McMullin one of five Texans tapped
KEITH MCMULLIN Port Aransas Mayor Keith McMullin is one of only five Texans who have been accepted for instruction in an intensive hurricane preparedness course at the National Hurricane Center in Florida.
The Federal Emergency Management Agency (FEMA) is paying for the mayor’s week-long, mid-January trip to the National Hurricane Center, located at Florida International University in Miami.
“I’m really, really happy to be going,” McMullin said. “I plan to learn a lot, and I plan to meet some key people at the state and federal levels. Hopefully, I’ll never have to use anything I learn or use any of the contacts I make. But, if a storm comes, it will prove to be invaluable information and relationships established.”
McMullin had to pass two of FEMA’s online hurricane-oriented courses to be eligible for acceptance to the in-person training course at the National Hurricane Center.
The course at the hurricane center provides specialized training designed to help emergency management personnel on the local coastal level better understand hurricanes and make decisions that will protect local populations.
The training will include an in-depth look at hurricane evacuation study analyses, including the latest techniques for developing evacuation plans and information on lessons learned from past evacuations.
McMullin and other attendees will work with HURREVAC, a kind of computer software that helps train emergency management officials make decisions on evacuations and other matters as a hurricane approaches. The software takes into account everything from the number of tourists believed to be in the region to a storm’s location and its track.
Port Aransas City Hall has the HURREVAC software, and McMullin has used it before, but the course in Miami will give him more in-depth training than he has had before, he said.
McMullin’s training at the National Hurricane Center also will involve SLOSH – Sea Lake and Overland Surges From Hurricanes – a computerized model run by the hurricane center to estimate storm surge heights and winds resulting from historical, hypothetical or predicted hurricanes.

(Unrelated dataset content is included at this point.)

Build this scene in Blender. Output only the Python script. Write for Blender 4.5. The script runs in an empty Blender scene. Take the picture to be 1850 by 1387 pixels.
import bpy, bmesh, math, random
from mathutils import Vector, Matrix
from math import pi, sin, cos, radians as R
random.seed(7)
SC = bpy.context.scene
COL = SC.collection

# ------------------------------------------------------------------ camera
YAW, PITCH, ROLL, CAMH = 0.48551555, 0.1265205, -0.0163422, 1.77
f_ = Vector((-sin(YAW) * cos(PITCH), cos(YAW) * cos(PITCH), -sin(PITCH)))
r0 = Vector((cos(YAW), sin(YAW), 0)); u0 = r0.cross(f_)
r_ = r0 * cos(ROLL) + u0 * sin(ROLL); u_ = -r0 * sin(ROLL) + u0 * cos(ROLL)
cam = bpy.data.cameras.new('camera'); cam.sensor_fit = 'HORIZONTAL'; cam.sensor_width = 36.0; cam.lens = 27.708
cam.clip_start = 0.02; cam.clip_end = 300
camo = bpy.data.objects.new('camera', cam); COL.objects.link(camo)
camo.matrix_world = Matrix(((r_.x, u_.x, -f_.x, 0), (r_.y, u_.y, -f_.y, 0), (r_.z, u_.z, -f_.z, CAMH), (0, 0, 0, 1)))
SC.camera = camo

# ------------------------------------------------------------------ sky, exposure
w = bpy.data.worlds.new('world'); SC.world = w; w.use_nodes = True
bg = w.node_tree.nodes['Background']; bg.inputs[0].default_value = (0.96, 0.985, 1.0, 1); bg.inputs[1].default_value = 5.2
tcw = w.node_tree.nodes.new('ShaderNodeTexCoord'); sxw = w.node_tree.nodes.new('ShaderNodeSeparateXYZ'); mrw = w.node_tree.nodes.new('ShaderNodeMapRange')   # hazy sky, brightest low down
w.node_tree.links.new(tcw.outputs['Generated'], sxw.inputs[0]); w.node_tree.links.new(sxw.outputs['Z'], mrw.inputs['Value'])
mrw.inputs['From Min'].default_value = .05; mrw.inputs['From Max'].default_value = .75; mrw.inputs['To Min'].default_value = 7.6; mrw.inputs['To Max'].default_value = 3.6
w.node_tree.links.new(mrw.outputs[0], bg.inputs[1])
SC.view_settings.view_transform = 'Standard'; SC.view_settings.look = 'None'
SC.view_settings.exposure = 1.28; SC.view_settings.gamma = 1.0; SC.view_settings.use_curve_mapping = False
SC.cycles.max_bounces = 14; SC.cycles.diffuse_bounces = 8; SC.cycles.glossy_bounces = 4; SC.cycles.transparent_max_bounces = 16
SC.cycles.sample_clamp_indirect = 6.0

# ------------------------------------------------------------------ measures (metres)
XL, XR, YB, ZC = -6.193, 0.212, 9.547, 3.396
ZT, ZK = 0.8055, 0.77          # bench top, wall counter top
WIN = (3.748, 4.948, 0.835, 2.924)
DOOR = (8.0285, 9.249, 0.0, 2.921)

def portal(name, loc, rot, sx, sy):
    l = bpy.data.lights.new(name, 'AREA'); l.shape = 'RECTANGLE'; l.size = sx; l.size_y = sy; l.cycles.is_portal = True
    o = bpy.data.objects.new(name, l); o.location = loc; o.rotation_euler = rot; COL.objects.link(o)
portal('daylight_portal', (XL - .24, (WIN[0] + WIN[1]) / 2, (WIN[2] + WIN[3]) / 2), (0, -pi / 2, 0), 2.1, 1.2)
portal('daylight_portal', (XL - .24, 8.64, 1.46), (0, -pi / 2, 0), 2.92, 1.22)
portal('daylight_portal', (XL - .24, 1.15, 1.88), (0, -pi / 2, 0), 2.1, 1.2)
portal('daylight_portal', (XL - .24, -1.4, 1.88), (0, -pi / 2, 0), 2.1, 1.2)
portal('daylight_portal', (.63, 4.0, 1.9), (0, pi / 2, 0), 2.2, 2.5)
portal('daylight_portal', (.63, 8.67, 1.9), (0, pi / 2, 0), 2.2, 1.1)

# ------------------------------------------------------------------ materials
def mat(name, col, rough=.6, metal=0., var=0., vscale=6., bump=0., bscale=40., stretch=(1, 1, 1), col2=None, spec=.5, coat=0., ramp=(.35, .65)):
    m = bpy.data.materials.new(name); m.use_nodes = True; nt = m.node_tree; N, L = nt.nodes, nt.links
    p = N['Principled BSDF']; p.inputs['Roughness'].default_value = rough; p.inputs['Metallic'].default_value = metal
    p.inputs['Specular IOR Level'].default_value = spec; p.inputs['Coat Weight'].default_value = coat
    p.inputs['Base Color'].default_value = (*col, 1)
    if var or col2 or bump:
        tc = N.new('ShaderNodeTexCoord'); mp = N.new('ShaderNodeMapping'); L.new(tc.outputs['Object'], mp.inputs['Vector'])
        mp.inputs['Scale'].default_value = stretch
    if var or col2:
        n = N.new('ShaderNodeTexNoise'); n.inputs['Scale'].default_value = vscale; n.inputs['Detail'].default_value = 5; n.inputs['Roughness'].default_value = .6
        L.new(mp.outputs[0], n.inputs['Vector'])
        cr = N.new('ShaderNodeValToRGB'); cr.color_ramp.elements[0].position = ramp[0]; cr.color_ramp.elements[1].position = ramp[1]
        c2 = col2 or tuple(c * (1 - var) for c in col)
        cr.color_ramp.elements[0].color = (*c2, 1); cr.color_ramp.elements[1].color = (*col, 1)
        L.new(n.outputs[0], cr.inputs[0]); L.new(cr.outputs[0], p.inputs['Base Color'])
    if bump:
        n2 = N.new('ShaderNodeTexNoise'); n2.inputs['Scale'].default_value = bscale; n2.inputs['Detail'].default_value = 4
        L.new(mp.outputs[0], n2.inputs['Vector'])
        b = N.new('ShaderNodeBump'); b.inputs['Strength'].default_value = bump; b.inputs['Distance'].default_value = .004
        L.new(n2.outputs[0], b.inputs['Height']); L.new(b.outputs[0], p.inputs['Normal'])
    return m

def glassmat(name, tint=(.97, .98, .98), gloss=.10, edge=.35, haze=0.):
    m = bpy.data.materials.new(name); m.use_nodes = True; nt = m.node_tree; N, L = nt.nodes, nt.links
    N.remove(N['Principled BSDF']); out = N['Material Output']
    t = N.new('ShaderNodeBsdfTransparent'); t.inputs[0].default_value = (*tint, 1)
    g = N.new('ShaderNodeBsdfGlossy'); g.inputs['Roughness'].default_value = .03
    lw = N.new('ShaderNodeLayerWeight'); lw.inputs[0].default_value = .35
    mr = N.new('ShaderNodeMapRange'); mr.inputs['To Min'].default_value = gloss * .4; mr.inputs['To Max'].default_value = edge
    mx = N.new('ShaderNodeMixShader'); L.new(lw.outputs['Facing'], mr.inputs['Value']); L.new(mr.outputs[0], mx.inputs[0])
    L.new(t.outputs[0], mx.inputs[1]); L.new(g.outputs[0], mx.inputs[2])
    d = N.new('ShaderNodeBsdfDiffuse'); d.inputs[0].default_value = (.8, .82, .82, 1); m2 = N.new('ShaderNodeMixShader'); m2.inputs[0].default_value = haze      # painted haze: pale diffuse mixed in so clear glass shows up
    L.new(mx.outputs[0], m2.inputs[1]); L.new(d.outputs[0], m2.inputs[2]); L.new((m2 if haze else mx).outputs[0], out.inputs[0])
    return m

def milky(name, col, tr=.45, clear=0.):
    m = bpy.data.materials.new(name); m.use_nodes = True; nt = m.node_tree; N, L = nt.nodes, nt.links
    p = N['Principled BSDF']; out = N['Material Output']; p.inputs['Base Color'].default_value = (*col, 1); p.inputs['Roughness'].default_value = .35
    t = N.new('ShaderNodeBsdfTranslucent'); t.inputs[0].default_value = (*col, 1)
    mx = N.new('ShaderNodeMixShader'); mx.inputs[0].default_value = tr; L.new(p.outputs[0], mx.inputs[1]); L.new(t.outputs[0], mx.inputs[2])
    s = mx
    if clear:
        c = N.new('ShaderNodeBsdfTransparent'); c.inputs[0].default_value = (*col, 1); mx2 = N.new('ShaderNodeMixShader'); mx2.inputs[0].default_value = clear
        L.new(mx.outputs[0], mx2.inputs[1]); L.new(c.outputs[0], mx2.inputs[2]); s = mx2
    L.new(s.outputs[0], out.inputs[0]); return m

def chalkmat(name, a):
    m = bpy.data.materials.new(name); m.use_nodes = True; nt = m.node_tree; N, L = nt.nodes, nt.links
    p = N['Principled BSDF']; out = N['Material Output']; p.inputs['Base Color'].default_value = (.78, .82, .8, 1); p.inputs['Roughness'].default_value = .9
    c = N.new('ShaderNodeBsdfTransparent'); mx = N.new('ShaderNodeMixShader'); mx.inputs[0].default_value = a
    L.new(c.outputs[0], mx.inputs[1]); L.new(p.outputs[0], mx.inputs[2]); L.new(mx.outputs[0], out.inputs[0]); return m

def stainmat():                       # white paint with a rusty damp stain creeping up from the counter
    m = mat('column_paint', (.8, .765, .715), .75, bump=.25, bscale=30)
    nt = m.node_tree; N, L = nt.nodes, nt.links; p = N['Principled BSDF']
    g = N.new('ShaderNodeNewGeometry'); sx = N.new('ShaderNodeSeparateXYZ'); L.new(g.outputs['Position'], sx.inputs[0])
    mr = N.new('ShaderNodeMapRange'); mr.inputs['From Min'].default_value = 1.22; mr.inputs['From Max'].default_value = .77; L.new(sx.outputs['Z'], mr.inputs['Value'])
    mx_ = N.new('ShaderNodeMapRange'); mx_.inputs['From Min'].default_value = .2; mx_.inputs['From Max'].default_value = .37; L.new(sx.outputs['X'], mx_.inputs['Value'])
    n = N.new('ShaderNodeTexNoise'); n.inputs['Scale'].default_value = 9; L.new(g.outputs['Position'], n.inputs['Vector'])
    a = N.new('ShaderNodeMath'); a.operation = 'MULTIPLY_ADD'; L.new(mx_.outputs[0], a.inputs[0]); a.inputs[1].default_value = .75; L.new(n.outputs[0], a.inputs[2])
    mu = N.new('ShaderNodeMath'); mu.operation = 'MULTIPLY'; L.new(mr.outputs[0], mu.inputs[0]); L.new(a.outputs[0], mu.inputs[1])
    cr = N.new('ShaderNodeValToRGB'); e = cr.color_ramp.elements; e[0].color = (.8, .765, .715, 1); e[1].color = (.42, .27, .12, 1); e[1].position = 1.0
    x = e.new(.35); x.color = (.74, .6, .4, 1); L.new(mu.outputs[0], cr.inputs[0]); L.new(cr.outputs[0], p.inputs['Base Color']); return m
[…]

The model takes into account a hurricane’s pressure, size, forward speed track and winds.
National Hurricane Center staff including the center’s director, Bill Read, and FEMA staff will be on hand to talk with those in the course.
The course will end with an exercise to test and demonstrate all of the lessons taught throughout the class.
At least as important as learning more about hurricane preparedness will be McMullin’s opportunity at the course to meet key players and strengthen existing relationships with hurricane experts and emergency management officials.
“In the event that Port Aransas gets struck by a powerful storm, like so many other communities that we’ve seen in the recent past on the Gulf coast, we’re going to be relying heavily on resources beyond local resources, from the county and state and FEMA, to get life back to normal in Port Aransas,” McMullin said.
“I’m thinking that, after this (course), I’ll be able to put names with faces and have existing relationships with those people I’ll need to contact if that (hurricane) ever happens, as opposed to never having met those people,” the mayor said.
The state constitution says either county judges or mayors may order evacuations. If a mayor and county judge disagree, the county judge’s call trumps that of the mayor. But McMullin said he doesn’t anticipate that kind of problem in Nueces County. He said he bases that opinion partly on how local preparations went when Hurricane Alex was churning across the Gulf of Mexico.
“It was very clear in conversations with (County Judge Loyd) Neal and Mayor (Joe) Adame that everyone is looking to be on the same page, and they don’t want to send mixed messages with regard to Port Aransas,” McMullin said.
Alex at first looked like it might strike the Coastal Bend, but the storm eventually moved into northern Mexico on July 1.
McMullin is particularly excited about his firstever trip to visit the National Hurricane Center, because he has been something of a weather nut ever since he was a kid. He even majored in meteorology for a short time after he first enrolled at Texas A&M University at College Station as a younger man. He later switched to business administration, but the subject of weather has remained a big topic of interest for him.
Michael Kovacs, who served as Port Aransas city manager from 2004 to 2009, can attest to McMullin’s fascination with the weather. Kovacs and McMullin at times tracked hurricanes in the Gulf of Mexico and plotted together how the city should respond.
“He would track hurricanes on, like, eight different Web sites, and he would get into all the different posts, and he could speak the language of the meteorologists,” Kovacs said. He was really into the storm tracking.”
McMullin said his goal is to make sure Port Aransas is as prepared as possible.
“When there’s an absence of information in a weather crisis, people start to assume and create a story,” the mayor said. “So, it’s my belief that you stay as informed as possible and to offer perhaps even more information (than needed), rather than less. I want to make sure people in Port Aransas are incredibly well-informed on what’s happening in the Gulf, and in the city, as a result.”